Fillia ovvero Luigi Colombo fu l’animatore del futurismo a Torino negli anni Venti e Trenta. Pittore architetto grafico poeta era il prototipo dell’artista d’avanguardia. La sua produzione erotica si concentra fra il 1925 e il 1927: Lussuria radioelettrica, La morte della donna, L’ultimo sentimentale, L’uomo senza sesso sono i titoli prodotti in questo periodo. Erano previsti anche: Femmine in smoking, Quarta dimensione del cuore e Subcosciente, che non furono mai pubblicati.
Fra questi L’uomo senza sesso è il più dirompente: c’è tutto, il bel mondo la politica lo sport, l’industria – l’arte non è indispensabile.
Nina Sereni è la donna nuova libera dal moralismo e dalla condanna alla maternità, libera dai modelli imposti di eleganza, educazione e convenienza, libera dall’ossessione dell’uomo compagno di vita e dallo stesso femminismo modello altrettanto imbecille. Se le piace qualcuno si offre, e lo molla quando ne è annoiata: per andare d’accordo con lei un uomo deve semplicemente essere quel che è, l’amore non è fatto di parole ma di carezze – la “tenerezza” fra marito e moglie che il Concilio Vaticano II negli anni Sessanta, superando i moralisti di tutte le risme, ritiene più indispensabile che non far figli. E’ incredibile – ma in fondo neanche tanto – che la Chiesa sia oggi ancora maestra di erotismo: quel vocabolo “tenerezza” solo un idiota può scambiarlo col romanticismo delle telenovelle.

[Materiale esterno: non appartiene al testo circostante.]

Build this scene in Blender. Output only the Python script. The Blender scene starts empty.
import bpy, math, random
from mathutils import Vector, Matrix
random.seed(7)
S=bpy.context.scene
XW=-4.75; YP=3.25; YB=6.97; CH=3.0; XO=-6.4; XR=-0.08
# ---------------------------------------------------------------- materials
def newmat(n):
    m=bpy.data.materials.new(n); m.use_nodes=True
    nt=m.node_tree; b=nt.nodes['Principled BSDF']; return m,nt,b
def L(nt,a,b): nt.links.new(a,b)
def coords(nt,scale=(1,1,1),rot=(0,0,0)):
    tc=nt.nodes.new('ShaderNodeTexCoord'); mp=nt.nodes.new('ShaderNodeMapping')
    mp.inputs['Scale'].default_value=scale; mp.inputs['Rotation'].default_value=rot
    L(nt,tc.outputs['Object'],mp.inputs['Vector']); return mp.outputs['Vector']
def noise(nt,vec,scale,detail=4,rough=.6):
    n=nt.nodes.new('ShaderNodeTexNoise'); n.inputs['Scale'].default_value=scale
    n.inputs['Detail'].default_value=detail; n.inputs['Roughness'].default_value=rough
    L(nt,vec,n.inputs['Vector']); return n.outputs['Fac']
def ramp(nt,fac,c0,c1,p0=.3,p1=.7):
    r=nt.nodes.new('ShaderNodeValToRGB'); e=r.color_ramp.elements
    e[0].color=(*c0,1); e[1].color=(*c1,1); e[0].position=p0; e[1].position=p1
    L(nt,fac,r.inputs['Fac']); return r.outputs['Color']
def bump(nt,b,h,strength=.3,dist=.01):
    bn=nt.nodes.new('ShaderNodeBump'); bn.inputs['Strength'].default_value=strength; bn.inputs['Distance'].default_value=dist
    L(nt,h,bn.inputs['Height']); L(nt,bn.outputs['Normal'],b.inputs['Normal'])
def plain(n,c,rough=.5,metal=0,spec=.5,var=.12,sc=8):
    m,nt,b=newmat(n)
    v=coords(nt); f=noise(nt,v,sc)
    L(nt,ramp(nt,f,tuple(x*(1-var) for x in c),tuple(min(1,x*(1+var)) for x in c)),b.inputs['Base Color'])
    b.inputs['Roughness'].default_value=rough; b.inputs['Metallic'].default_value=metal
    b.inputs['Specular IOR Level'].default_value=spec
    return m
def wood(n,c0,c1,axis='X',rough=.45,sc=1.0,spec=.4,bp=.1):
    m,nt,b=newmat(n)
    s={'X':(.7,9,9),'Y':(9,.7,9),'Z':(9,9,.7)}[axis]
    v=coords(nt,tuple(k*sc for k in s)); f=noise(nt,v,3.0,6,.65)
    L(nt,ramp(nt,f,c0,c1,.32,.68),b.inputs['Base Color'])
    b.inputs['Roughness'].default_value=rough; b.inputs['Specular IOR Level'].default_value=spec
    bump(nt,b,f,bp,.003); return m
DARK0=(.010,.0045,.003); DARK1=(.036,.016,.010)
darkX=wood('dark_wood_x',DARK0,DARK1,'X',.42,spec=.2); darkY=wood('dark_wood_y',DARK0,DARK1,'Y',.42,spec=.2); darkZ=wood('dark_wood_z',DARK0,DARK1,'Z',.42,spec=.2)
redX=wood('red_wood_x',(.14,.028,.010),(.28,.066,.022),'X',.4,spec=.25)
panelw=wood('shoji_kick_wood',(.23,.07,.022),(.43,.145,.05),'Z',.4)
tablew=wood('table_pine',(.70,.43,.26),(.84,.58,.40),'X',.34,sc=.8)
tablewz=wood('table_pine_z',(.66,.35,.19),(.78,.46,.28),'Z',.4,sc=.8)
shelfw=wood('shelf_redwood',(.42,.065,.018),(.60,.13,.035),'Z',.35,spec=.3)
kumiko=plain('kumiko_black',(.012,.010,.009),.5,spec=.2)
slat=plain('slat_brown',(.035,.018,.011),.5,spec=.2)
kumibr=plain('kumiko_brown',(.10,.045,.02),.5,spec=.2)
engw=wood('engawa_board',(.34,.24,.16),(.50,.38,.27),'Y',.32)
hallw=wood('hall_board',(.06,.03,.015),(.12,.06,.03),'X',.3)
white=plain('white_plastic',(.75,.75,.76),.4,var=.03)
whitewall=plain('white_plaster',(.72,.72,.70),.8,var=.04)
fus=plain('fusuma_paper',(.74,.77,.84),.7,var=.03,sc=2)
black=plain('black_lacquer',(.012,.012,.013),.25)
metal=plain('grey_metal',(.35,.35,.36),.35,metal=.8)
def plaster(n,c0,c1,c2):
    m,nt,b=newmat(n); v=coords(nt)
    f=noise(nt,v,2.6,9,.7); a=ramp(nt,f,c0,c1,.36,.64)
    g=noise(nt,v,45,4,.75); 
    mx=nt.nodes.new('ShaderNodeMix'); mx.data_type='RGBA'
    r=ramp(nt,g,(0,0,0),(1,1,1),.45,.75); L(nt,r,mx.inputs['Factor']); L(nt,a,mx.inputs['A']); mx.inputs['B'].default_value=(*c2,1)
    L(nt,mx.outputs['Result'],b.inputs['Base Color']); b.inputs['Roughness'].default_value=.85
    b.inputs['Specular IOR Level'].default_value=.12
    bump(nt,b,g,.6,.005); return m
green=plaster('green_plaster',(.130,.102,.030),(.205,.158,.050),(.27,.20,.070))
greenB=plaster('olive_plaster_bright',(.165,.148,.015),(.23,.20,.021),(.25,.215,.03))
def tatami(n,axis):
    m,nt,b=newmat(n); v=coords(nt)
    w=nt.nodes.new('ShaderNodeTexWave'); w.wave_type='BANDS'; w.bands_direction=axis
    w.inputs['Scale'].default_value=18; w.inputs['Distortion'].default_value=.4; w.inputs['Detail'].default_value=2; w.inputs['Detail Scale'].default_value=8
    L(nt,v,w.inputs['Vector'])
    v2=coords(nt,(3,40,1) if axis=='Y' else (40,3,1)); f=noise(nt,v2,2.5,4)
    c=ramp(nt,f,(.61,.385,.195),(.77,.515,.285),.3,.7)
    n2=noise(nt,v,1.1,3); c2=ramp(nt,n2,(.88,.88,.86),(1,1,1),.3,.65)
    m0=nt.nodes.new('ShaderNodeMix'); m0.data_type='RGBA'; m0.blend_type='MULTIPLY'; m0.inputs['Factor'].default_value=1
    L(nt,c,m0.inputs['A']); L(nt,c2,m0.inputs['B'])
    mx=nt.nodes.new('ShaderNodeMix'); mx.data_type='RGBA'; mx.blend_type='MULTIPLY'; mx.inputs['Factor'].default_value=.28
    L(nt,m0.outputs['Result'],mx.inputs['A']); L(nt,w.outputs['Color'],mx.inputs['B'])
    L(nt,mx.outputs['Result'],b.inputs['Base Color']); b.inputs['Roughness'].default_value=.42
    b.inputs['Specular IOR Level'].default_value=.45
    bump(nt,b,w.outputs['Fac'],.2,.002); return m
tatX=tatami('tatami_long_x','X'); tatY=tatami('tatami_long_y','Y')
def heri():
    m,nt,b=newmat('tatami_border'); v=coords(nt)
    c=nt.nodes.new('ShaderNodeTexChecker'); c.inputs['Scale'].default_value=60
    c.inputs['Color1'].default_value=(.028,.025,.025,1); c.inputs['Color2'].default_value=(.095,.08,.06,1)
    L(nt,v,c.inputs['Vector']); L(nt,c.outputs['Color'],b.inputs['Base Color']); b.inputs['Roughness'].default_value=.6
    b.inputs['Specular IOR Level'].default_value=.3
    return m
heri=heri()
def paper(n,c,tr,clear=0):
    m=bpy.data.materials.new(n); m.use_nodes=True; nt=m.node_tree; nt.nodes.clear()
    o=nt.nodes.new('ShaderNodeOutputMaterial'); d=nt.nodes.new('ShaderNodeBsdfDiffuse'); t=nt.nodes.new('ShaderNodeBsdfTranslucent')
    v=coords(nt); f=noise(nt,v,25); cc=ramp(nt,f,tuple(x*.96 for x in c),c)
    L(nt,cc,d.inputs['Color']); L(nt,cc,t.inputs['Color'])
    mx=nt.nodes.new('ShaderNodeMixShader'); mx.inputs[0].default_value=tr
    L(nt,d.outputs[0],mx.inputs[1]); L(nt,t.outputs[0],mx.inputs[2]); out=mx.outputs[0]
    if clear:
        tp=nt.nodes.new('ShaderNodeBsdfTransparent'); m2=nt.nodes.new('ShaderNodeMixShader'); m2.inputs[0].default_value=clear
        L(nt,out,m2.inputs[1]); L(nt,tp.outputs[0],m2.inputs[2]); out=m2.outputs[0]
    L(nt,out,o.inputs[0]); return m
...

Ma tornando a Fillia e alle sue donne, così veniva descritta la protagonista del suo L’ultimo sentimentale:
“Aveva la magrezza spaventosa di una ballerina russa, l’elasticità fredda del maschio, tutta la modernità delle femmine nuove. Discuteva violentemente, con presunzione brutale, quasi metallica – l’abito sportivo ed il berretto di feltro non ricordavano della donna che qualche forma esteriore” (pag. 7).
Una donna così, se oggi esistesse, sarebbe considerata da tanti uomini e donne una lesbica un po’ stronza: già, sebbene la società abbia prodotto tutti i presupposti materiali per una vita diversa, quelli morali sono ancora tutti da rivedere.
Sulla fascetta editoriale de La morte della donna stava scritto: “L’amore è una stupida limitazione dei sensi – una mancanza di sensualità“. Così la sensualissima Nina passa con olimpica tranquillità, disfacendo diversi letti, da un salotto a una officina a una pista da corsa, sempre a proprio agio e padrona delle proprie scelte, felice secondo tutte le sfumature della vita dai baci alla guida di un bolide o alla dialettica hegeliana.
Poi molti critici chiacchierarono intorno alla sensibilità meccanica di Fillia, al divenire macchina dell’uomo eccetera. In realtà è proprio il contrario: umanizzazione della macchina. Liberi dall’ossessione del sesso faremmo l’amore più spesso e volentieri e ci godremmo la vita in tutti i suoi aspetti, compresi quelli intelligenti:
“L‘ossessione del sesso che ancora grava su larghi strati dell’umanità era nettamente superata in quell’immenso rettangolo d’officina: maschi e femmine non si distinguevano più – il lavoro moderno à diminuito l’importanza della fatica e della resistenza fisica – è un lavoro di attenzione e di precisione – maschi e femmine, vestiti ugualmente di tuta e di calotta nera si confondevano. Vigilavano gli sportelli dei forni, distribuivano i pezzi dei materiali, passavano come macchine indipendenti tra le macchine fisse su rotaie o inchiodate al pavimento“.
Dove è da notare fra l’altro quell’ “à” voce del verbo avere – atavismo e non strafalcione -, recupero e reinvenzione del passato.
Quando la gara in automobile fu vinta Nina pianse per la prima volta nella sua vita.